Despite his deft navigation of a political system stacked against him, Curtis earned a thorny reputation as a senator, congressman and later in the White House. According to many historians, the policies he pursued didn’t always reflect that of a champion of the Native American population.

Who was Charles Curtis?
Curtis was born in 1860, in a log cabin in North Topeka, a year before Kansas became a state. His mother, Ellen Papin, was Kaw, Osage, Potawatomi, and French and his father, Orren Curtis, was a wealthy man of English, Scots, and Welsh descent.

Papin died when Curtis was young, and his father went on to fight in the Civil War. So Curtis spent most of his childhood living with both sets of grandparents. He was raised to speak Kanza and French and later learned English.

Curtis lived on the Kaw reservation for eight years. That’s where he learned he had a knack for horse riding, gaining the moniker “Indian Charlie.” His grandparents on both sides, however, nudged him toward a white-collar career. So he became a lawyer and then a politician.

Contemporary accounts cite Curtis’s personal charm and work ethic as key factors in helping him climb the political ladder. According to J.R. Mendoza of The Capital-Journal, Curtis used a black notebook, and later a card index, to jot down the names of all the people he met while in office or campaigning. He regularly referenced it, which explained “his remarkable memory for faces and names.”

Curtis rose to prominence as a member of the Republican Party, becoming a congressman, senator, and finally Senate majority leader.
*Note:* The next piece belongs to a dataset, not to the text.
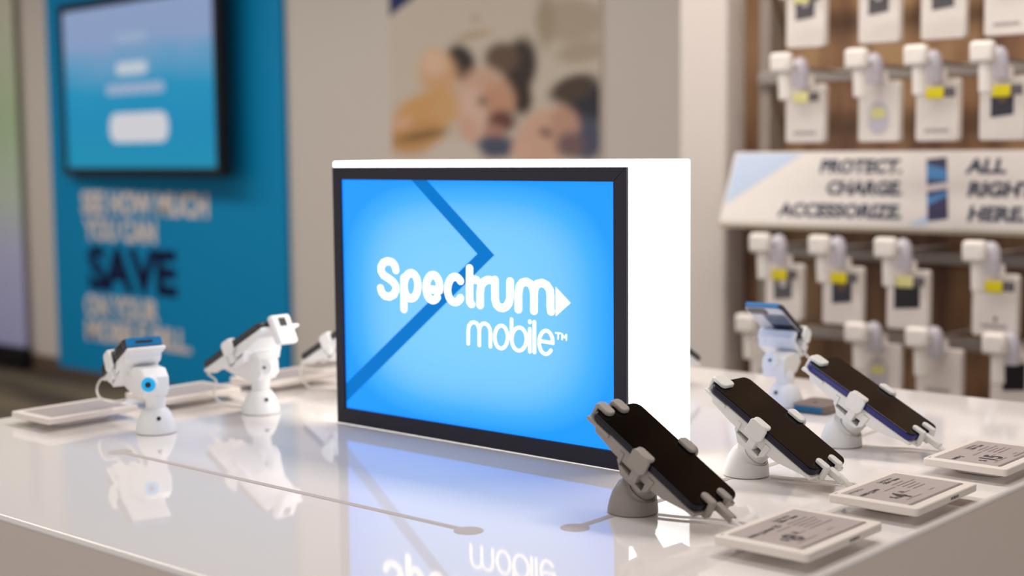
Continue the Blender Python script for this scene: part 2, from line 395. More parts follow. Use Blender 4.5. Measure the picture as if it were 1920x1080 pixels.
# header sign over the rack
hd = empty('header_sign', (-1.3, 3.35, 1.12)); tag(hd, 'slanted white header sign about protecting and charging, across the brown rack', 'sign')
b = newbm()
prof = [(0.006, .185), (-.004, .185), (-.080, .005), (-.080, -.014), (-.030, -.014), (.006, .12)]
prism(prof, -.83, 2.3, bev=.002, mtx=basis((0, 1, 0), (0, 0, 1), (1, 0, 0), (0, 0, 0)), bm=b)
link('sign_panel', b, 'header_white', hd)
link('sign_lip', box(-.829, 2.299, -.0815, -.074, -.0145, -.004, .001), 'header_lip', hd)['label'] = 'beige lower lip'
s_dir = Vector((0, .076, .180)).normalized(); nrm = Vector((0, -s_dir.z, s_dir.y))
MH = basis((1, 0, 0), s_dir, nrm * 1.0, (0, -.080, .005) + nrm * .0006) if False else basis((1, 0, 0), s_dir, nrm, Vector((0, -.080, .005)) + nrm * .0008)
SL = .1954
def hx(x): return x + 1.3
for it in (('PROTECT.', hx(-1.632 + 0.000), .137, .036, 'RIGHT', .0026, 1.0), ('CHARGE.', hx(-1.632 + 0.012), .078, .036, 'RIGHT', .0026, 1.0), ('ACCESSORIZE.', hx(-1.632 + 0.024), .016, .036, 'RIGHT', .0026, 1.05),
           ('ALL', hx(-1.462 + -0.002), .137, .036, 'LEFT', .0026, 1.15), ('RIGHT', hx(-1.462 + 0.010), .078, .036, 'LEFT', .0026, 1.1), ('HERE.', hx(-1.462 + 0.022), .016, .036, 'LEFT', .0026, 1.1)):
    link('sign_lettering', flat_text([it], MH), 'header_ink', hd, smooth=None)
def flatpoly(polys, Mx):
    b = newbm()
    for p in polys: b.faces.new([b.verts.new((x, y, 0)) for x, y in p])
    bmesh.ops.transform(b, matrix=Mx, verts=b.verts); return b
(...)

There, he made his mark as a noteworthy advocate for women’s suffrage and child labor laws.

Controversy
Curtis, however, pursued several policies that spelled trouble for Native Americans. He pushed for the Dawes Act of 1887, which greenlit the federal government to parcel up tribal lands into individual plots. That eventually led to those plots being sold to the public.

In 1898, as a member of the Committee on Indian Affairs, he drafted his namesake Curtis Act. That bill extended the Dawes Act’s provisions to the “Five Civilized Tribes” of Oklahoma.

“[The Curtis Act] enabled the dissolution of many tribal governments in Oklahoma on the path to Oklahoma becoming a state,” Donald Grinde, a historian at the University at Buffalo, told Smithsonian Magazine. “And of course, that [opened up] tribal land in Oklahoma to white settlers, sooners.”

Curtis also supported Native American boarding schools, which separated children from their parents and forced assimilation. There’s also substantial evidence that abuse was rampant in these schools.

Despite Curtis’s assimilationist politics, he did, in many ways, honor his Kaw background throughout his career. For instance, he brought in a Native American jazz band to play at the 1928 presidential inauguration and he filled his vice presidential office with an array of Native American artifacts.

When he was officially selected as the running mate of Hoover, his political rival, Kaw communities in Oklahoma declared “Curtis Day.” Several members of the Kaw community even attended the inauguration.